In my opinion, a simple playbook like this below, is readable and understandable as-is, without any prior knowledge. So our main.yml is the following:
- name: WDIO-based stress test
hosts: all
remote_user: root
tasks:
- name: Update and upgrade apt packages
become: true
apt:
upgrade: yes
update_cache: yes
cache_valid_time: 86400
- name: WDIO and Chrome dependencies
package:
name: "{{ item }}"
state: present
with_items:
- unzip
- nodejs
- npm
- libxss1
- libappindicator1
- libindicator7
- openjdk-8-jre
- name: Download Chrome
get_url:
url: "https://dl.google.com/linux/direct/google-chrome-stable_current_amd64.deb"
dest: "/tmp/chrome.deb"
- name: Install Chrome
shell: "apt install -y /tmp/chrome.deb"
- name: Get Chromedriver
get_url:
url: "https://chromedriver.storage.googleapis.com/73.0.3683.20/chromedriver_linux64.zip"
dest: "/tmp/chromedriver.zip"
- name: Extract Chromedriver
unarchive:
remote_src: yes
src: "/tmp/chromedriver.zip"
dest: "/tmp"
- name: Start Chromedriver
shell: "nohup /tmp/chromedriver &"
- name: Sync the source code of the WDIO test
copy:
src: "wdio"
dest: "/root/"
- name: Install WDIO
shell: "cd /root/wdio && npm install"
- name: Start date
debug:
var=ansible_date_time.iso8601
- name: Execute
shell: 'cd /root/wdio && ./node_modules/.bin/wdio wdio.conf.js --spec specs/stream.js'
- name: End date
debug:
var=ansible_date_time.iso8601
We install the dependencies for Chrome, Chrome itself, WDIO, and then we can execute the test. For this simple case, that’s enough. As I referred to earlier:
ansible-playbook -e 'ansible_python_interpreter=/usr/bin/python3' -T 300 -i hosts main.yml
What’s the benefit over the shell scripting? For this particular use-case, mostly that Ansible makes sure that everything can happen in parallel and we have sufficient error-handling and reporting.
Test phase
We love tests. Our starter kit has WebdriverIO tests (among many other type of tests), so we picked it to stress test the full stack. If you are familiar with JavaScript or Node.js the test code will be easy to grasp:
const assert = require('assert');
describe('podcasts', () => {
it('should be streamable', () => {
browser.url('/');
$('.contact .btn').click();
browser.url('/team');
const menu = $('.header.menu .fa-bars');
menu.waitForDisplayed();
menu.click();
$('a=Jobs').click();
menu.waitForDisplayed();
menu.click();
$('a=Podcast').click();
$('#mep_0 .mejs__controls').waitForDisplayed();
$('#mep_0 .mejs__play button').click();
$('span=00:05').waitForDisplayed();
});
});
This is our spec file, which is the essence, alongside with the configuration.

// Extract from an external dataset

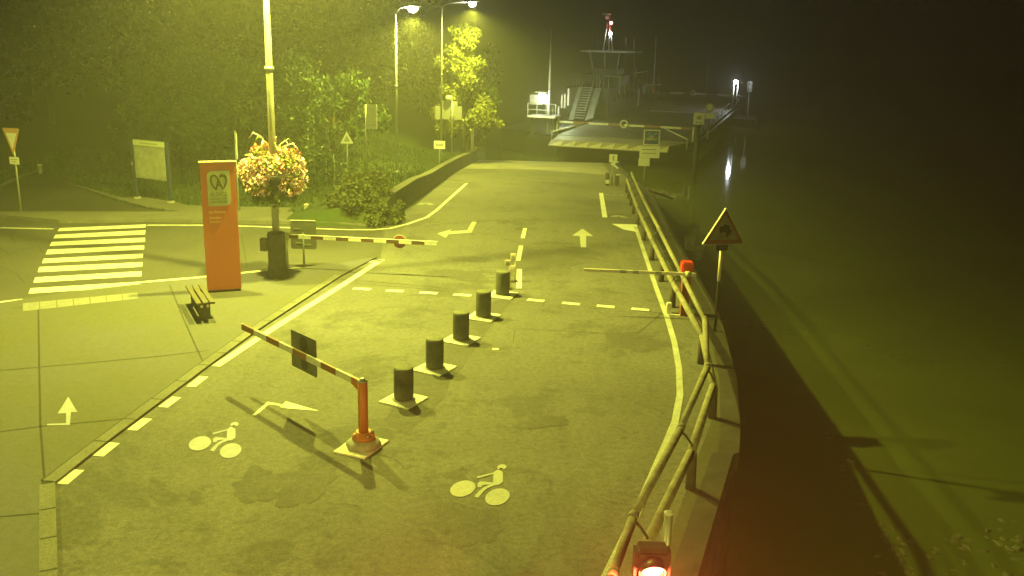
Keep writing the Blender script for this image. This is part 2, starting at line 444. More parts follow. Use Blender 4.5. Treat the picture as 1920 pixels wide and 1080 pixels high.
def text_mesh(name, body, size, m, parent, loc, rz=0.0, depth=0.004, sx=1.0):
    cu = bpy.data.curves.new(name, 'FONT'); cu.body = body; cu.size = size; cu.extrude = depth; cu.resolution_u = 3
    tmp = bpy.data.objects.new('tmp', cu); COL.objects.link(tmp)
    bpy.context.view_layer.update()
    me = bpy.data.meshes.new_from_object(tmp.evaluated_get(bpy.context.evaluated_depsgraph_get()))
    bpy.data.objects.remove(tmp); me.materials.clear(); me.materials.append(M[m])
    me.transform(Matrix.Rotation(R(90), 4, 'X') @ Matrix.Diagonal((sx, 1, 1, 1)))
    o = link(bpy.data.objects.new(name, me), parent); o.location = loc; return o

# ------------------------------------------------------------------ ground, water
def build_ground():
    ys = list(np.arange(-40, 16, 4.0)) + list(np.arange(16, 33, 1.0)) + list(np.arange(33, 72.01, 0.5)) + list(np.arange(73, 100, 3.0)) + list(np.arange(100, 421, 20.0))
    ys += [WY0 - 0.45, WY0 - 0.36, RAMP_END, RAMP_END + 0.6] + [q[0] for q in quay if -40 <= q[0] <= 420]
    ys = sorted(set(round(float(y), 3) for y in ys))
    vs, fs = [], []; nc = None
    for y in ys:
        q = quay_x(y); wx = interp(wall_x, min(max(y, WY0), WY1))
        xs = [-400, -200, -110, -80] + list(np.arange(-60, -20, 4.0)) + list(np.arange(-20, wx - 0.12, 1.0))[:]
        left = [-400, -200, -110, -80] + list(np.linspace(-60, -20, 11)) + list(np.linspace(-19, wx - 0.10, 22))
        if y > WY1 + 5: left = [-400, -200, -110, -80] + list(np.linspace(-60, -20, 11)) + list(np.linspace(-19, min(wx - 0.1, q - 1.2), 22))
        right = list(np.linspace(max(left[-1] + 0.10, min(wx + 0.02, q - 1.0)), q, 5))
        row = left + right
        pts = [(x, y, gh(x, y)) for x in row]
        if y > RAMP_END + 0.3:
            pts = [(x, y, max(-3.6, min(z, WATER + 0.15 + 0.55 * (q - x)))) for x, y, z in pts]
        pts += [(q + 0.05, y, -5.2), (q + 8, y, -5.6), (q + 40, y, -6.0), (400, y, -6.0)]
        nc = len(pts); vs += pts
    for i in range(len(ys) - 1):
        for j in range(nc - 1):
            a = i * nc + j; fs.append((a, a + 1, a + nc + 1, a + nc))
    mb = MB(); mb.add(vs, fs)
    o = mb.build('ground', 'grass_soil'); o['kind'] = 'structure'
    for p in o.data.polygons:
        if p.normal.z < -0.01: p.flip() if hasattr(p, 'flip') else None
    mb = MB(); mb.add([(-60, -40, WATER), (400, -40, WATER), (400, 420, WATER), (-60, 420, WATER)], [(0, 1, 2, 3)])
    wtr = mb.build('water', 'water'); wtr['kind'] = 'structure'
build_ground()

# quay wall: vertical sheet-piled face under the fence, and the ramp's nose
def build_quay():
    mb = MB()
    pts = [Vector((x + 0.06, y, road_z(min(y, RAMP_END)) - 0.03)) for y, x in quay if y <= RAMP_END]
    dense = []
    for a, b in zip(pts, pts[1:]):
        n = max(1, int((b - a).length / 0.35))
        for k in range(n): dense.append(a.lerp(b, k / n))
    dense.append(pts[-1])
    vs = []
    for i, p in enumerate(dense):
        off = 0.10 if (i // 2) % 2 else 0.0
        z = road_z(min(p.y, RAMP_END)) + 0.02
        vs += [(p.x - 0.25, p.y, z), (p.x + 0.12, p.y, z), (p.x + 0.12, p.y, z - 0.35), (p.x + off - 0.02, p.y, z - 0.36), (p.x + off - 0.02, p.y, -5.3)]
    fs = []
    for i in range(len(dense) - 1):
        for j in range(4):
            a = i * 5 + j; fs.append((a, a + 1, a + 6, a + 5))
    mb.add(vs, fs); o = mb.build('quay_wall', 'quay_dark'); prop(o, 'dark sheet piled quay wall dropping from the road verge to the river', 'quay wall')
build_quay()

# ------------------------------------------------------------------ roads and pavements
# verge between road and quay: part of the road surface strip
road_poly = [(-30, -38), (quay_x(-38) - 0.2, -38)] + [(x - 0.2, y) for y, x in quay if -38 < y <= RAMP_END]
far_l = [(interp(wall_x, y) + 0.03, y) for y in (WY1, 60, 55, 50, 45, 40, 37)] + [(wall_x[0][1] + 0.03, WY0)]
road_poly = road_poly + [(interp(wall_x, WY1) + 0.03, RAMP_END)] + far_l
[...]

Could we do it with a bunch of requests in jMeter or Gatling? Almost. The icing on the cake is where we stress test the streaming of the podcast. We simulate a user who listens the podcast for 10 seconds. For for any frontend-heavy app, realistic stress testing requires a real browser, WDIO provides us exactly this.
Test execution phase
After making the shell script executable (chmod 750 stress-test.sh), we are able to execute the test either:
- with one visitor from one virtual machine:
./stress-test.sh 1 - with 100 visitors from 100 virtual machines for each:
./stress-test.sh 100
with the same simplicity. However, for very large scale tests, you should think about some bottlenecks, such as the capacity of the datacenter on the testing side. It might make sense to randomly pick a datacenter for each testing machine.
The test execution consists of two main parts: bootstrapping the environment and executing the test itself. If bootstrapping the environment takes too high of a percentage, one strategy is to prepare a Docker image, and instead of creating the environment again and again, just use the image. In that case, it’s a great idea to check for a container-specific hosting solution instead of standalone virtual machine.
Would you like to try it out now? Just do a git clone https://github.com/Gizra/diy-stress-test.git!
Result analysis
For such a distributed DIY test, analyzing the results could be challenging. For instance, how would you measure requests/second for a specific browser-based test, like WebdriverI/O?
For our case, the analysis happens on the other side. Almost all hosting solutions we encounter support New Relic, which could help a lot in such an analysis. Our test was DIY, but the result handling was outsourced. The icing on the cake is that it helps to track down the bottlenecks too, so a similar solution for your hosting platform can be applied as well.
However what if you’d like to somehow gather results together after such a distributed test execution?
Without going into detail, you may study the fetch module of Ansible, so you can gather a result log from all the test servers and have it locally in a central place.
Conclusion
It was a great experience that after we faced some difficulty with a hosted stress test platform; in the end, we were able to recreate a solution from scratch without much more development time. If your application also needs special, unusual tools for stress-testing, you might consider this approach. All the chosen components, such as Linode, WebdriverIO or Ansible are easily replaceable with your favorite solution. Geographically distributed stress testing, fully realistic website visitors with heavy frontend logic, low-cost stress testing – it seems now you’re covered!